An aggressive activist with a large social media following was arrested along with seven others on Thursday, Dec. 14, because his tactics included assault, San Bernardino County Sheriff Shannon Dicus said.

Upland resident Edin Alex Enamorado, 36, was being held without bail at High Desert Detention Center in Adelanto after being booked on suspicion of kidnapping, making criminal threats, assault with a deadly weapon, being a felon in possession of a firearm, false imprisonment and conspiracy.

Enamorado’s attorney could not immediately be reached for comment.

The seven others are residents of Upland, Riverside, San Bernardino, Los Angeles and Ontario.

Enamorado is known for his defense of street vendors. He supported them as Fontana approved an ordinance allowing officials to confiscate the equipment of vendors who lacked the required permits. In a video that Enamorado live-streamed while en route to a City Council meeting, he called Fontana police “fascists” and Mayor Acquanetta Warren “a bigot.”

Enamorado has more than 15,000 subscribers on YouTube.

He was heard making catcalls from the audience at the Fontana City Council meeting on Tuesday.

Warren in October filed for a temporary restraining order against Enamorado, but a judge denied the request.

The investigation into the activists began after the Sheriff’s Department received a report of an assault at a protest in Victorville on Sept. 24. Protesters upset that a deputy body-slammed a 16-year-old girl who the department said was reaching for a deputy’s pepper ball launcher surrounded a patrol car at the Victorville station before dispersing. A little while later, a deputy saw those protesters pepper-spray a man, according to a news release. Enamorado was not among those arrested.

Sgt. Tony Romero said investigators determined that the eight arrested this week were responsible for assaults during protests in San Bernardino and Los Angeles counties. Dicus said Enamorado was their leader.

The arrests were made when police served search warrants on Thursday.

Details on the other alleged assaults were not available Friday.

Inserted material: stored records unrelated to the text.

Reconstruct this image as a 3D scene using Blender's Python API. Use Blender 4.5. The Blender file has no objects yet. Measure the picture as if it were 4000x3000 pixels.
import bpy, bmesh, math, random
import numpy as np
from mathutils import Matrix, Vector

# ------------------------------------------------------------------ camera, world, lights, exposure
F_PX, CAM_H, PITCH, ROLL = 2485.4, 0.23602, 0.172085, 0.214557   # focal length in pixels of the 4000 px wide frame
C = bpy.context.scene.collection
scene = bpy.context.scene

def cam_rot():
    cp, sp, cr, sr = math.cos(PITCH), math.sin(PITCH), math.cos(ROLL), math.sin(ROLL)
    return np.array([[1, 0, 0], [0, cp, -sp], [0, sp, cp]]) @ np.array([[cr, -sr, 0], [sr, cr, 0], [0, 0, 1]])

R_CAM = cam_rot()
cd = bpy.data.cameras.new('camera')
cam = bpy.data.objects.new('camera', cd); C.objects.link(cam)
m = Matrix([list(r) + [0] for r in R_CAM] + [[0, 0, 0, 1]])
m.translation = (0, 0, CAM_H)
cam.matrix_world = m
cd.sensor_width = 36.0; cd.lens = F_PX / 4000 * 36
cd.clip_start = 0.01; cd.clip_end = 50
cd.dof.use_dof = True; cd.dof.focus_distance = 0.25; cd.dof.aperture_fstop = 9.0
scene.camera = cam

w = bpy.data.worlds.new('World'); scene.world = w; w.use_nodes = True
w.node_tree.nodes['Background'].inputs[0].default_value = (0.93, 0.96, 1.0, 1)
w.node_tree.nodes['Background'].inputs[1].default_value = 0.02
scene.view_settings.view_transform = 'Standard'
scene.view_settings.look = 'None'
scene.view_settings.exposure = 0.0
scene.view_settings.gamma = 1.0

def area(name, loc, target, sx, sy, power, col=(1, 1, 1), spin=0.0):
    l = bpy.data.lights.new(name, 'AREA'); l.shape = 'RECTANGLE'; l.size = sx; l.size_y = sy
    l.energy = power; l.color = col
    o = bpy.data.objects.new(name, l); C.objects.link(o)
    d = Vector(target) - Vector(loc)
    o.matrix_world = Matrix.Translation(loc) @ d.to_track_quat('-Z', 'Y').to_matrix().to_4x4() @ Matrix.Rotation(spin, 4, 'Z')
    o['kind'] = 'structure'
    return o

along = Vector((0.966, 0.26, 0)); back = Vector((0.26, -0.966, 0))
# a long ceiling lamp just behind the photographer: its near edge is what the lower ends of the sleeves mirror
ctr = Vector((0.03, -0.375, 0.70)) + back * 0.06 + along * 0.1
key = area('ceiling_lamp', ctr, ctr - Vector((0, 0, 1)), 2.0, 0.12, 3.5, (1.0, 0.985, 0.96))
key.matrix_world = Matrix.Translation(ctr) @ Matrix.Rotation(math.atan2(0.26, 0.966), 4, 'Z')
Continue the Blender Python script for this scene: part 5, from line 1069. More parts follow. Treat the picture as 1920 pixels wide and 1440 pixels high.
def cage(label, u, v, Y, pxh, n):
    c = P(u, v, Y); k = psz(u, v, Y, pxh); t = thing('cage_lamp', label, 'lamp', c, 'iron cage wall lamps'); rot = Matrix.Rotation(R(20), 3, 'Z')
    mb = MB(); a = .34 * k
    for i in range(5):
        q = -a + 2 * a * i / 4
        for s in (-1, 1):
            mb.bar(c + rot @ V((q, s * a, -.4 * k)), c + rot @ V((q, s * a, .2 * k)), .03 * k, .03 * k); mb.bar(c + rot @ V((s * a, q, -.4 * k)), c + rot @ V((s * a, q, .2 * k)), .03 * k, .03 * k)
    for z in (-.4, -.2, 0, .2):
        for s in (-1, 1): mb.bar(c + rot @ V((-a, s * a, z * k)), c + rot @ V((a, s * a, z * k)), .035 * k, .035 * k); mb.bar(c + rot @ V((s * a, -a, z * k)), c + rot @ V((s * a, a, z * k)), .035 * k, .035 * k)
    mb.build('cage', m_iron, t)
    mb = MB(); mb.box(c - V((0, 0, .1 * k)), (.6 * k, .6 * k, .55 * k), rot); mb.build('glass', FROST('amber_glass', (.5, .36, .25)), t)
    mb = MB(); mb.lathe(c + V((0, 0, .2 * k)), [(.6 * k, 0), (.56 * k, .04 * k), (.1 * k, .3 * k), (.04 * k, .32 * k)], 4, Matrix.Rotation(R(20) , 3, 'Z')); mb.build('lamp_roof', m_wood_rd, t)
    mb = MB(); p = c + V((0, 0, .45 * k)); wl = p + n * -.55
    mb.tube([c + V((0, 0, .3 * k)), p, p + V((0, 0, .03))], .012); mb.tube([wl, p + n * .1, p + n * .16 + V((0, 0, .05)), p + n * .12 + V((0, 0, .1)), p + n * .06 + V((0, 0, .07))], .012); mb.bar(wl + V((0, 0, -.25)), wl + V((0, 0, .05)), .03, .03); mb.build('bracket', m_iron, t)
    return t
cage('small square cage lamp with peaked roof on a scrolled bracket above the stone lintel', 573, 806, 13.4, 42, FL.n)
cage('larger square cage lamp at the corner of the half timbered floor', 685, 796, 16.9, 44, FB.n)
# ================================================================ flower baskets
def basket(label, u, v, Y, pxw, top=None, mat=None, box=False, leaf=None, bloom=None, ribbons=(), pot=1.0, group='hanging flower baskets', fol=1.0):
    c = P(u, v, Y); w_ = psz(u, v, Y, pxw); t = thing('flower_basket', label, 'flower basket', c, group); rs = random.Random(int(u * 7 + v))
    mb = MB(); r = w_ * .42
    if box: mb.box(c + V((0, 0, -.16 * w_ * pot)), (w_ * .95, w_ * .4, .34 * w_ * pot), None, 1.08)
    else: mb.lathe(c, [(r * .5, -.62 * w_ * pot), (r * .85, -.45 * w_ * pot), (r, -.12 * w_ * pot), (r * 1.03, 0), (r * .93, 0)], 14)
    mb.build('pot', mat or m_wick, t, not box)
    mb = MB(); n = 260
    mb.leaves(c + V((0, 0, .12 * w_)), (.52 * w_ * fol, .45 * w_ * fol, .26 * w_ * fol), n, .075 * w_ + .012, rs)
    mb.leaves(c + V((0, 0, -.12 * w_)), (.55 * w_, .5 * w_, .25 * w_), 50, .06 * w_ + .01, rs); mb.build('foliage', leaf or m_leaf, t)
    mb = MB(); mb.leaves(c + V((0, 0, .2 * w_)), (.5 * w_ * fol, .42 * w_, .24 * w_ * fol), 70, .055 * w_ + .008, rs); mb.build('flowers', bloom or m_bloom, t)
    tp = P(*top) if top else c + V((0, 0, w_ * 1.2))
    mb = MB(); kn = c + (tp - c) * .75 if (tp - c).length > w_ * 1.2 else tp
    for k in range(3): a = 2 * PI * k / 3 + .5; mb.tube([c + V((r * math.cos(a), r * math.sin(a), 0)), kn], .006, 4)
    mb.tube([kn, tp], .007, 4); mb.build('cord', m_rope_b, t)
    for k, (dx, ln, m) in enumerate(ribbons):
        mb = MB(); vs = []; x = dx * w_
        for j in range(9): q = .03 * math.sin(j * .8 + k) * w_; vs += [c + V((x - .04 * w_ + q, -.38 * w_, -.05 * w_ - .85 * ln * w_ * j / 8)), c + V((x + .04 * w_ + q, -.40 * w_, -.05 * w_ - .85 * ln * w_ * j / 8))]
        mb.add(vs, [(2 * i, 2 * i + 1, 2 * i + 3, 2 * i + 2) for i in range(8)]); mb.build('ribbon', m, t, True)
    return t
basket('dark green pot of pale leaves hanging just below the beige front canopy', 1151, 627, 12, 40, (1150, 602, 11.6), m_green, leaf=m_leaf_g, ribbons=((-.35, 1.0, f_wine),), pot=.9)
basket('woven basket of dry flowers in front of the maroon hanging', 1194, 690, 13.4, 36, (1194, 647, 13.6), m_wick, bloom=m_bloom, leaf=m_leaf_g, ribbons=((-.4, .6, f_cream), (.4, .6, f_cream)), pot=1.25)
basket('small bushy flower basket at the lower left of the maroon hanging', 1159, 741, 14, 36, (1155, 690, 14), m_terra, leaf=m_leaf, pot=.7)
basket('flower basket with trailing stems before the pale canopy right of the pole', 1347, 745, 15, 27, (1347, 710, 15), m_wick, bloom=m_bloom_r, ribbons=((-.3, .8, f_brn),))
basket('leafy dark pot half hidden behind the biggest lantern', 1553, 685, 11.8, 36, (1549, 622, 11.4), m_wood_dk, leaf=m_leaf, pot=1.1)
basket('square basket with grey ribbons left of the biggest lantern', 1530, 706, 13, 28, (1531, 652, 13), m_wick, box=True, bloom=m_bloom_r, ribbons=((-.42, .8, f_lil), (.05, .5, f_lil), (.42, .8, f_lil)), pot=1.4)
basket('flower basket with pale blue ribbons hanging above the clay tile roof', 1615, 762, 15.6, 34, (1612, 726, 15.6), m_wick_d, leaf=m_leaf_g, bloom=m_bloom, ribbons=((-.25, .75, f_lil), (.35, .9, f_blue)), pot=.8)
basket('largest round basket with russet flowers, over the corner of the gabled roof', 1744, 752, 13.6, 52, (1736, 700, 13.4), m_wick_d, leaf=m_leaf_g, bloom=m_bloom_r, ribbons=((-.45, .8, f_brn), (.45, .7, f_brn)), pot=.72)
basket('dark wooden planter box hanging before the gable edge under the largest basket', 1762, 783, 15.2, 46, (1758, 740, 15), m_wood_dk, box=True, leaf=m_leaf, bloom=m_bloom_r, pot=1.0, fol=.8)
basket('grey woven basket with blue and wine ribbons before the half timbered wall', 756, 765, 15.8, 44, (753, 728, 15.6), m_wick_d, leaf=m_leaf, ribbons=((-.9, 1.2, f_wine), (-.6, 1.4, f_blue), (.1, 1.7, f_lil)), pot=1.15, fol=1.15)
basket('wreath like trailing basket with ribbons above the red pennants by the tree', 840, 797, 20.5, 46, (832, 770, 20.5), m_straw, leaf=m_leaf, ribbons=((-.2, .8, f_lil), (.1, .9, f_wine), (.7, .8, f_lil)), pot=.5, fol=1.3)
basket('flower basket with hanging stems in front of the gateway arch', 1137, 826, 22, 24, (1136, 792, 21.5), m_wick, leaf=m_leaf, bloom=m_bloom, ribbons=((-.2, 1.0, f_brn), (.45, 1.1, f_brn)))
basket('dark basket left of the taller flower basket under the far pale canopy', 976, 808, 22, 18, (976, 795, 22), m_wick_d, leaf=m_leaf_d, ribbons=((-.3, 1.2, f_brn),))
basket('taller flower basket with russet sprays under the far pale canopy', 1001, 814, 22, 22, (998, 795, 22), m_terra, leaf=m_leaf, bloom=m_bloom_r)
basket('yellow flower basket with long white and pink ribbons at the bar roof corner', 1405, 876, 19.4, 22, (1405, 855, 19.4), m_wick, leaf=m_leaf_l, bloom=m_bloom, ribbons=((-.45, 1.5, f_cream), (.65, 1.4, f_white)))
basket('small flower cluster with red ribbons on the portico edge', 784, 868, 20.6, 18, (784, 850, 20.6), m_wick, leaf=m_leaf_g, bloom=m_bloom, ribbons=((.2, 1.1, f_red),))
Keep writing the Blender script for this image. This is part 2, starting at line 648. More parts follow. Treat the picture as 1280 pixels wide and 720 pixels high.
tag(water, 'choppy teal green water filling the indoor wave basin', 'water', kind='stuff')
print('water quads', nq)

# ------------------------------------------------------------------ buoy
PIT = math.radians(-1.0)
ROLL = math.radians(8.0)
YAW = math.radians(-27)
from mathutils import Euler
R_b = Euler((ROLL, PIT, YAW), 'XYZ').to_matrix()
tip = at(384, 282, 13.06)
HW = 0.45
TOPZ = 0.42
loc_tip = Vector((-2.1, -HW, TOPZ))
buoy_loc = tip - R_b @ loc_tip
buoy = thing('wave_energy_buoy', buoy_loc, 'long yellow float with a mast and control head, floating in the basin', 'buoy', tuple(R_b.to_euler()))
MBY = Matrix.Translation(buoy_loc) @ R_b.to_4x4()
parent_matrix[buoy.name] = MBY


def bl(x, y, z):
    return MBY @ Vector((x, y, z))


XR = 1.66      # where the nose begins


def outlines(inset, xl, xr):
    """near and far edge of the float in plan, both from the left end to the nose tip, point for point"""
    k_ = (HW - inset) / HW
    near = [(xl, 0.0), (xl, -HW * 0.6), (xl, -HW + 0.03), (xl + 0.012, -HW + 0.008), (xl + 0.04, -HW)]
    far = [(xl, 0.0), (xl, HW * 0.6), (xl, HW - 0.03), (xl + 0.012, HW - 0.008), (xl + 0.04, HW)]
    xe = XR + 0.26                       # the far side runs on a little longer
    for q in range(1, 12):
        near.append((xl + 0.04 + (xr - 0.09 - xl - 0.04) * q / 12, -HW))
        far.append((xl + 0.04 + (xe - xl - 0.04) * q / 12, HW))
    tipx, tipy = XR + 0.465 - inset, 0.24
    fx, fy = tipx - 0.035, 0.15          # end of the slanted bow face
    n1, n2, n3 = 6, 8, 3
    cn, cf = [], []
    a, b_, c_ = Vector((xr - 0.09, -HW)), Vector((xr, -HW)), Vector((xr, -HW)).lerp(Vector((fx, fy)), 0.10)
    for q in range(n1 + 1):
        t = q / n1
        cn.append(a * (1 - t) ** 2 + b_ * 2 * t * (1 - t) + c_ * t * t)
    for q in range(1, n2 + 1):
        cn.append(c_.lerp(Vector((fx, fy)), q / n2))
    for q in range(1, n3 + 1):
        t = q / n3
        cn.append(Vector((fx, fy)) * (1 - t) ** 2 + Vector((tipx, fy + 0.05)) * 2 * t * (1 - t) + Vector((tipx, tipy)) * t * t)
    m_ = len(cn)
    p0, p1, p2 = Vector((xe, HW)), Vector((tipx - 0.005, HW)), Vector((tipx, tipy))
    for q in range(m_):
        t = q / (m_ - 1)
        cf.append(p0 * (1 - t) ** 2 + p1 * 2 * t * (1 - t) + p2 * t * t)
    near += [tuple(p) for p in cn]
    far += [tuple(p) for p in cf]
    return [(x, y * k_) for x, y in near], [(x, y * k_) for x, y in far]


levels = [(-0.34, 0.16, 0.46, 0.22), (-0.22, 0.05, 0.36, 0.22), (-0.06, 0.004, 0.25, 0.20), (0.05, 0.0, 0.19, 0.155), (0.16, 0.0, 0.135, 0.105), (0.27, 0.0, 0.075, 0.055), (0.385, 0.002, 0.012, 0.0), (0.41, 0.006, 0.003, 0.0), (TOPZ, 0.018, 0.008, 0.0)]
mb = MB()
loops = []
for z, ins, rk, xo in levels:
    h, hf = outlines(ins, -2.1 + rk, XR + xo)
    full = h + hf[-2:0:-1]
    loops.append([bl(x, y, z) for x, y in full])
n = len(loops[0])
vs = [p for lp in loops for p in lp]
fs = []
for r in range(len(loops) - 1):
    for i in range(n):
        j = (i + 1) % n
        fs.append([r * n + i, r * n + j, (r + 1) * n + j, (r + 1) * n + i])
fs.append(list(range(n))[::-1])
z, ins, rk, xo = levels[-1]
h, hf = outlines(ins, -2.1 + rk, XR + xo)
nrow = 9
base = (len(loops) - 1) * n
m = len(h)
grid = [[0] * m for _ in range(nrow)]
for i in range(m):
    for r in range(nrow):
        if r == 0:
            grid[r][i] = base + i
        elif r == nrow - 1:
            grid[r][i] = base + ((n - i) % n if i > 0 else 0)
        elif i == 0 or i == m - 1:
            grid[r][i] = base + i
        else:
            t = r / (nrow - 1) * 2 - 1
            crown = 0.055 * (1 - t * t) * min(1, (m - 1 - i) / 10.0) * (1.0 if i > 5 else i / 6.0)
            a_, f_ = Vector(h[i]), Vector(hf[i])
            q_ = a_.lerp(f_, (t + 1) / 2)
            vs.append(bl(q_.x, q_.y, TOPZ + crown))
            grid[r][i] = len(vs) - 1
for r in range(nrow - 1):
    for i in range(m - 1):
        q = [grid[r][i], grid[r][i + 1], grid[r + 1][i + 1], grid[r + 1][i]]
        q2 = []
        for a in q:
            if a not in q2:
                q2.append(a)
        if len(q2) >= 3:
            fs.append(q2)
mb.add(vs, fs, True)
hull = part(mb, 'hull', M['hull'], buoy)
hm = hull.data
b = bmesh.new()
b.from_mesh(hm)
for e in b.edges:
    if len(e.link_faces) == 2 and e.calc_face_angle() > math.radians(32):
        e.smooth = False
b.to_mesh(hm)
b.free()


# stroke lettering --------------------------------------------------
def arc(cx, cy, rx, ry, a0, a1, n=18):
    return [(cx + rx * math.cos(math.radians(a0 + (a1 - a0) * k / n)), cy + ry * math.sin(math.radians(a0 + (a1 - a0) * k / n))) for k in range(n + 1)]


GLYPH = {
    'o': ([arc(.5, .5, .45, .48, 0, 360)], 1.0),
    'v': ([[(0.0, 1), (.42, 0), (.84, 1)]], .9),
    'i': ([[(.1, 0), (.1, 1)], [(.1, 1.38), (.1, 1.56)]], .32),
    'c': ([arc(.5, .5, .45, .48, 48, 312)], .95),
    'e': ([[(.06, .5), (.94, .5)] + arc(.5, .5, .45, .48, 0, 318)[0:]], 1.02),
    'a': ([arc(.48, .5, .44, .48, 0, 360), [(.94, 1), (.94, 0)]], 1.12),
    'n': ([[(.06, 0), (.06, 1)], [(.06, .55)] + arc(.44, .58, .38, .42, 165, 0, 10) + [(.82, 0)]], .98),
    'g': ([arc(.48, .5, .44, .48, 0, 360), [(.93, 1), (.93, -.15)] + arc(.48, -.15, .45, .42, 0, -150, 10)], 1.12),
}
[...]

“The group violated the law, extending beyond the First Amendment to violence,” Dicus said at a news conference. “This group manipulates videos and photos on social media in an attempt to make them look like they are protectors of underrepresented people. However, they use racism to threaten and intimidate their victims, causing them to get on their knees to beg for forgiveness while still assaulting them.

“This group is not about substance for the human condition but rather clickbait for cash,” Dicus said.

Law enforcement in Pomona, Fontana, Upland and Victorville participated in the investigation, the sheriff said.